次廣:僕がちょうどビデオを撮っていたころですね。じゃあ絶対ロリータ18号の現場でも会っていましたね。
クロダ:そうなんです! めっちゃかっこいいし面白いバンドだなって思ってライブハウスに見に行って。ロリータ18号の『アメリカ珍道中』っていうドキュメンタリービデオ作品を買ったら、なんとそれも次廣さんが制作していて。
次廣:そうそう。ロリータ18号が「SXSW(サウスバイサウスウエスト)」に出るのに合わせてアメリカツアーをやって、そのドキュメンタリーを撮影したの。僕は5日間くらい一緒に行ったのかな。
クロダ:しかも『アメリカ珍道中』は、かの忌野清志郎さんに影響を与えた作品っていう。
次廣:清志郎さんが日本ツアーやりたいって思ったのは、あのビデオを見たかららしいよね。下北沢CLUB Queにロリータ18号が出たとき、最後に清志郎さんと藤井裕さんが出てきて「サルーン」を歌ったりもしてくれたんだよ。ロリータ18号のライブはキョンキョンが出てきて「学園天国」を歌ったりもしていましたね。
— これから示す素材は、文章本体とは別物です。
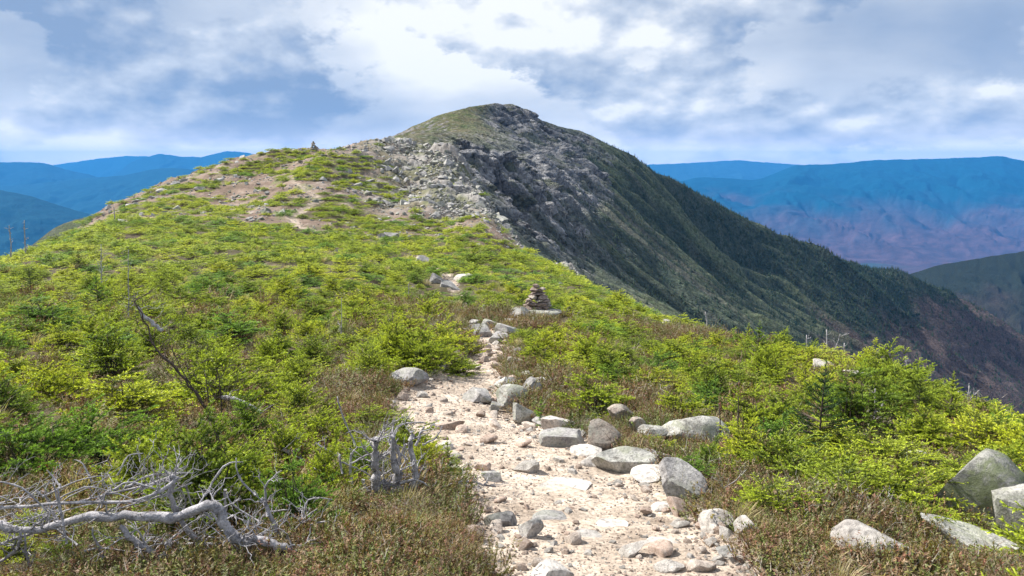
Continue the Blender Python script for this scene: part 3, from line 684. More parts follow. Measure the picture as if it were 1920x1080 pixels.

クロダ:猛毒の殺害塩化ビニールと、BENTENレーベル(女性アーティストを専門とするインディーズレコードレーベル、ロリータ18号はここからデビュー)が一緒にラママでやっていたイベントを見たときなんて、今まで田舎でためこんだフラストレーションが爆発しました!
次廣:ちょうどロリータ18号が伸び盛りだったから、お客さんもたくさん入っていましたしね。
クロダ:こんな風に好きな音楽を共有できる場所があるのか……って感動しました。そういえば、『タモリの音楽は世界だ』もすごく見ていたんですよ。あれも次廣さんが担当されていた番組ですよね。
次廣:見てくれていたんだ!
クロダ:世界的な人からアンダーグラウンドな人まで、毎回いろんな人が出ていてすごかったですよね。
次廣:デヴィッド・ボウイ、10cc、ギルバート・オサリバンとかも出ていましたからね。
クロダ:やばいですね(笑)。俺はパット・メセニーを初めて知ったのが『タモリの音楽は世界だ』でした。ジャングルというジャンルを知ったのもこの番組なんですよ。バラエティ番組だけど、音楽の知識をたくさん教えてくれる番組でした。モダチョキも出ていましたよね。
次廣:モダチョキはすごく長い時間を使って紹介しましたね。キューンからデビューした直後かな。彼らのライブを見に行ったらすごく良くて、自分からすぐ番組にプレゼンをしたんですよ。あのころは、有名じゃないバンドでも、「面白かったらとにかく10分でも流せばいい」っていう幸せな時代でした。
クロダ:そのときにはもちろん誰が作ったのか知らなかったんですけど、「俺が影響を受けた番組たちを作ったのは次廣さんだったんだ……」ってあとから知ったんです。
次廣:テレビはチームだから、僕はその場にいたっていうだけだけどね。僕が作ったというよりは、そういう番組を作るチームに関わっていたって感じかな。